“The murder of Kitty Genovese is the ultimate drama of conscience. Dozens of her neighbors were confronted with a moral choice: do I help or not? The most reputable news organizations reported that the answer was uniformly ‘no.’ As a result, Kitty’s death grabbed hold of our collective conscience and became a call to action. A half-century later, it still compels us to ask: What do we owe each other?”
That’s the director of “The Witness,” explaining why he felt compelled to make a documentary about a 1964 murder in the Kew Gardens neighborhood of Queens, New York.
What do we owe each other? Let’s start with the truth.

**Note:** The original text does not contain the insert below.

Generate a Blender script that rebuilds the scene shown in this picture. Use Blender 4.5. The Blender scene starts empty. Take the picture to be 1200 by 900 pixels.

As reported in The New York Times, the brutal murder of Kitty Genovese by Winston Moseley was a story, at least in part, about the neighbors who heard her screams but did nothing to help. As Martin Gansberg wrote in the Times on March 27, 1964:
For more than half an hour 38 respectable, law‐abiding citizens in Queens watched a killer stalk and stab a woman in three separate attacks in Kew Gardens.
Twice the sound of their voices and the sudden glow of their bedroom lights interrupted him and frightened him off. Each time he returned, he sought her out and stabbed her again. Not one person telephoned the police during the assault; one witness called after the woman was dead.
That was two weeks ago today. But Assistant Chief Inspector Frederick M. Lussen, in charge of the borough’s detectives and a veteran of 25 years of homicide investigations, is still shocked.
He can give a matter‐of‐fact recitation of many murders. But the Kew Gardens slaying baffles him — not because it is a murder, but because the “good people” failed to call the police.
The collective callous indifference depicted in the story was so disturbing that it led social psychologists Bibb Latané and John Darley to conduct lab studies on how the presence of others affects human behavior in an emergency. The studies ultimately led to the concept of the bystander effect or, as it was called by some, Genovese syndrome.
You may have heard of the bystander effect. Hundreds of psychology textbooks describe it, and news articles often cite it. That’s a lot of power that grew out of one newspaper story.